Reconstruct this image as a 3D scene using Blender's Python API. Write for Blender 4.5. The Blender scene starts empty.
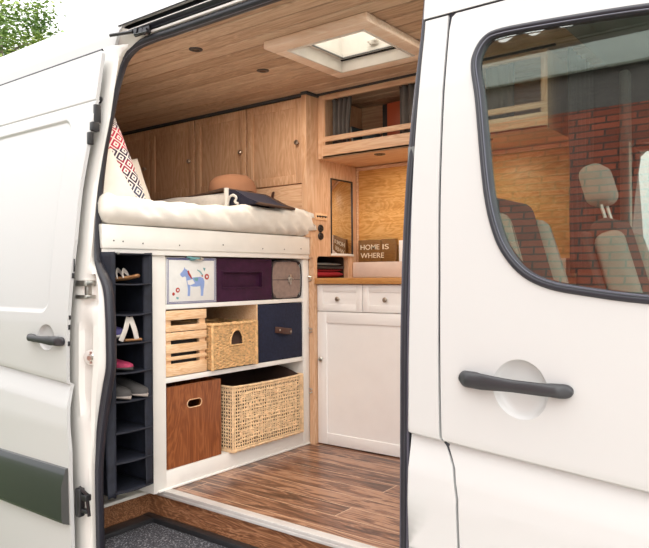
import bpy, bmesh, math, random
from mathutils import Vector, Matrix, noise
random.seed(7)
C = bpy.context.scene.collection
PI = math.pi
R = math.radians

# ------------------------------------------------------------------ camera
yw, pt, rl, FPX = R(37.29), R(0.098), R(-0.41), 670.2
cF = Vector((-math.sin(yw)*math.cos(pt), math.cos(yw)*math.cos(pt), math.sin(pt)))
r0 = Vector((math.cos(yw), math.sin(yw), 0)); u0 = r0.cross(cF)
cR = r0*math.cos(rl) + u0*math.sin(rl); cU = -r0*math.sin(rl) + u0*math.cos(rl)
cam_d = bpy.data.cameras.new('camera'); cam = bpy.data.objects.new('camera', cam_d); C.objects.link(cam)
cam_d.sensor_width = 36; cam_d.sensor_fit = 'HORIZONTAL'; cam_d.lens = FPX*36/649; cam_d.clip_start = .02; cam_d.clip_end = 300
cam.matrix_world = Matrix(((cR.x, cU.x, -cF.x, 0), (cR.y, cU.y, -cF.y, 0), (cR.z, cU.z, -cF.z, .95), (0, 0, 0, 1)))
bpy.context.scene.camera = cam
GZ = -.66                                   # ground level; z = 0 is the van floor

# ------------------------------------------------------------------ object helpers
ORG = {}
def tag(o, label=None, cat=None, group=None, kind=None):
    if label: o['label'] = label
    if cat: o['category'] = cat
    if group: o['group'] = group
    if kind: o['kind'] = kind
    return o
def T(name, label, cat, loc, group=None, rot=None):
    o = bpy.data.objects.new(name, None); C.objects.link(o); o.location = loc; o.empty_display_size = .05
    if rot: o.rotation_euler = rot
    ORG[o.name] = Vector(loc)
    return tag(o, label, cat, group)
def O(name, bm, mats, parent=None, local=False, smooth=40, solid=None, label=None, loc=None):
    """link bm (world coordinates unless local) as one mesh object"""
    if parent is not None and not local:
        bmesh.ops.translate(bm, verts=bm.verts, vec=-ORG[parent.name])
    if parent is None and loc is not None and not local:
        bmesh.ops.translate(bm, verts=bm.verts, vec=-Vector(loc))
    me = bpy.data.meshes.new(name); bm.to_mesh(me); bm.free()
    for m in (mats if isinstance(mats, (list, tuple)) else [mats]): me.materials.append(m)
    for p in me.polygons: p.use_smooth = True
    me.set_sharp_from_angle(angle=R(smooth))
    o = bpy.data.objects.new(name, me); C.objects.link(o)
    if parent is not None:
        o.parent = parent; ORG[o.name] = Vector(ORG[parent.name])
    else:
        if loc is not None: o.location = loc
        ORG[o.name] = Vector(loc) if loc is not None else Vector((0, 0, 0))
    if solid:
        s = o.modifiers.new('thickness', 'SOLIDIFY'); s.thickness = solid; s.offset = -1
    if label: o['label'] = label
    return o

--

- To be done:
Leave out any pictures and return exactly the lines from the beginning of the data through the line with "the van floor", inclusive.

- Solution to this problem:
Reconstruct this image as a 3D scene using Blender's Python API. Write for Blender 4.5. The Blender scene starts empty.
import bpy, bmesh, math, random
from mathutils import Vector, Matrix, noise
random.seed(7)
C = bpy.context.scene.collection
PI = math.pi
R = math.radians

# ------------------------------------------------------------------ camera
yw, pt, rl, FPX = R(37.29), R(0.098), R(-0.41), 670.2
cF = Vector((-math.sin(yw)*math.cos(pt), math.cos(yw)*math.cos(pt), math.sin(pt)))
r0 = Vector((math.cos(yw), math.sin(yw), 0)); u0 = r0.cross(cF)
cR = r0*math.cos(rl) + u0*math.sin(rl); cU = -r0*math.sin(rl) + u0*math.cos(rl)
cam_d = bpy.data.cameras.new('camera'); cam = bpy.data.objects.new('camera', cam_d); C.objects.link(cam)
cam_d.sensor_width = 36; cam_d.sensor_fit = 'HORIZONTAL'; cam_d.lens = FPX*36/649; cam_d.clip_start = .02; cam_d.clip_end = 300
cam.matrix_world = Matrix(((cR.x, cU.x, -cF.x, 0), (cR.y, cU.y, -cF.y, 0), (cR.z, cU.z, -cF.z, .95), (0, 0, 0, 1)))
bpy.context.scene.camera = cam
GZ = -.66                                   # ground level; z = 0 is the van floor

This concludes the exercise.